Reproduce the top of the data verbatim, through and including the line that contains "from mathutils import Vector, noise as mn".
**** Material ****
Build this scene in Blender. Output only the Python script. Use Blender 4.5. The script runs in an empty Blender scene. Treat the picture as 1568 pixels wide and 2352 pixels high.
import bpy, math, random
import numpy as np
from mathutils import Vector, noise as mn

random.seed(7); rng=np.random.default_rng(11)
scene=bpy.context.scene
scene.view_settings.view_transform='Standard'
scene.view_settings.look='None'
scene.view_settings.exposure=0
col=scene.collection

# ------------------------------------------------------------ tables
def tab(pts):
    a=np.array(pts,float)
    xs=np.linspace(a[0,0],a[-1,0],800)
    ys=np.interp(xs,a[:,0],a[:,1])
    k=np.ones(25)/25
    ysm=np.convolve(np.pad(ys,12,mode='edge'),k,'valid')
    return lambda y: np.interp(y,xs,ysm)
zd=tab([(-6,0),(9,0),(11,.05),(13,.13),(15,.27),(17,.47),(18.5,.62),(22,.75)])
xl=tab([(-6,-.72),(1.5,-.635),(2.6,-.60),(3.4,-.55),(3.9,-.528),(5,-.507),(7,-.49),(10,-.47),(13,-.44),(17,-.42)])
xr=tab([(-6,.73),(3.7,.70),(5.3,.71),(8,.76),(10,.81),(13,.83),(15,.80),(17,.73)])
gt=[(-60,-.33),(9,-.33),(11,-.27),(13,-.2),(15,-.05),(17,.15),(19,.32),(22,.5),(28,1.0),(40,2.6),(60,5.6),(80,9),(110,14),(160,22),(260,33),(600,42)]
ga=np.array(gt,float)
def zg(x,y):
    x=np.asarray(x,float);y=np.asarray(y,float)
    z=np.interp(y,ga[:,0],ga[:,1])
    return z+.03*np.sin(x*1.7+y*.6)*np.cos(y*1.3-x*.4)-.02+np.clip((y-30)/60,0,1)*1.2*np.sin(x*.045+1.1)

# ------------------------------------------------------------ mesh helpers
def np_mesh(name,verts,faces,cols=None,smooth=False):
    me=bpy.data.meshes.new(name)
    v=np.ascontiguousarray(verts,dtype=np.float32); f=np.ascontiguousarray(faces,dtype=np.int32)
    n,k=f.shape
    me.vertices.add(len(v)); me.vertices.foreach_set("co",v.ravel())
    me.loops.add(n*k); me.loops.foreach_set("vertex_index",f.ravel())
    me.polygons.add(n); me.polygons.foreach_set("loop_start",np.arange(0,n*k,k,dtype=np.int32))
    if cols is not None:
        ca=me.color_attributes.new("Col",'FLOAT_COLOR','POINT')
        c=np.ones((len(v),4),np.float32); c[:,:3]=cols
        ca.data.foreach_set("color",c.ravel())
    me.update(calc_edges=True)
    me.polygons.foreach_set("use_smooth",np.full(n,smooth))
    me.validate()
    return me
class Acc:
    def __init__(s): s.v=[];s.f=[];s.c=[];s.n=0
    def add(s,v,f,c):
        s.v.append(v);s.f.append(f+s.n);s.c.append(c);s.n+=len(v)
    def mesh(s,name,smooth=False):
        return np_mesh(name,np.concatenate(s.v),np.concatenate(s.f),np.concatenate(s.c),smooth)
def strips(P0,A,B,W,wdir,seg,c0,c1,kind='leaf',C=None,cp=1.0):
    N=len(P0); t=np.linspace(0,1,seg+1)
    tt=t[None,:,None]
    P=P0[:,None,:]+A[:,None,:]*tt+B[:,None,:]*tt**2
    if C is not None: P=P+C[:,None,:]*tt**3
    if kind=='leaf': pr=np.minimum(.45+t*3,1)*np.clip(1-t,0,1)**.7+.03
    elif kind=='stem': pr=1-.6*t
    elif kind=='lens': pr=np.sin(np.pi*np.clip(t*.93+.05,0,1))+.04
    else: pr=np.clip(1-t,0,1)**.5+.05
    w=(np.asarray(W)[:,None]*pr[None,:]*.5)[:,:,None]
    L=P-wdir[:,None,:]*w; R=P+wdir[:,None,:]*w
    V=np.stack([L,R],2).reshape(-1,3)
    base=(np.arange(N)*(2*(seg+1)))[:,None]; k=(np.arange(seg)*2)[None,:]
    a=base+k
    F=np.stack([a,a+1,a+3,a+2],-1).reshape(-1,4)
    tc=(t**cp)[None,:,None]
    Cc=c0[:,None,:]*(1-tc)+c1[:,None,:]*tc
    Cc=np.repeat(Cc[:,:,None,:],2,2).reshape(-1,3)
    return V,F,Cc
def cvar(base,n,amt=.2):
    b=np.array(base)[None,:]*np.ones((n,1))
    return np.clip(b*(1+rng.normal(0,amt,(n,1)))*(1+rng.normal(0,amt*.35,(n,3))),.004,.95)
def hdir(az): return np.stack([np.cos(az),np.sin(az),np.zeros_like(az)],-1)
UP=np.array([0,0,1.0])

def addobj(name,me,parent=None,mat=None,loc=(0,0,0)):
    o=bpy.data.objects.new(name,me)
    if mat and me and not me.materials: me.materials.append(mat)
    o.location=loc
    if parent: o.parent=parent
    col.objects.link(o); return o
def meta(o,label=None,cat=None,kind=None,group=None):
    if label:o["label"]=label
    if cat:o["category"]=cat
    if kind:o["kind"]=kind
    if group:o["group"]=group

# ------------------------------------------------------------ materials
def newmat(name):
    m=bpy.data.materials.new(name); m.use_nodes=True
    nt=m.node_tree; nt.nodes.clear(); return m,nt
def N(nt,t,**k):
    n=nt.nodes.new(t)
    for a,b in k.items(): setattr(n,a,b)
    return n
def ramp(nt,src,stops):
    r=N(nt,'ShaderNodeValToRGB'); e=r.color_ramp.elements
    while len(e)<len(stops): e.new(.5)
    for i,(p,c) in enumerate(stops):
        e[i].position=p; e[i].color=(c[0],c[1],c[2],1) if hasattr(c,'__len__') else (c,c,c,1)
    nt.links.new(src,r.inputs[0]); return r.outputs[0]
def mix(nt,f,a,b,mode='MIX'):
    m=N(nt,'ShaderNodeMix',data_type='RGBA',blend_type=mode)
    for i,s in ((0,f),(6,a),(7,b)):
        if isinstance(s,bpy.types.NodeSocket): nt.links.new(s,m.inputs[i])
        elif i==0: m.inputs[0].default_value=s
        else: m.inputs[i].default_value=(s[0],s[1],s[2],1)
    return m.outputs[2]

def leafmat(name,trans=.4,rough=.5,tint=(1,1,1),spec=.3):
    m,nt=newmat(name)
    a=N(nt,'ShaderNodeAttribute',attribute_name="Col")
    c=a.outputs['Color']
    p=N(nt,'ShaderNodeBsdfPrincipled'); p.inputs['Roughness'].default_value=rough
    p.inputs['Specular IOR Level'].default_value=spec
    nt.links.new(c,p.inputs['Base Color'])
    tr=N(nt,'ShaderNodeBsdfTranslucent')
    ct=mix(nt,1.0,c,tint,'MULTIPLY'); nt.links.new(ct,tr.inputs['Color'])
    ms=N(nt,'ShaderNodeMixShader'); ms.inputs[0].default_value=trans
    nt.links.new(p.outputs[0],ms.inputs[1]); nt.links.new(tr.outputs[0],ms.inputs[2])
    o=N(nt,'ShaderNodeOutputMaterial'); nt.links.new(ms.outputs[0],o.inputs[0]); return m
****
**Complete output**
Build this scene in Blender. Output only the Python script. Use Blender 4.5. The script runs in an empty Blender scene. Treat the picture as 1568 pixels wide and 2352 pixels high.
import bpy, math, random
import numpy as np
from mathutils import Vector, noise as mn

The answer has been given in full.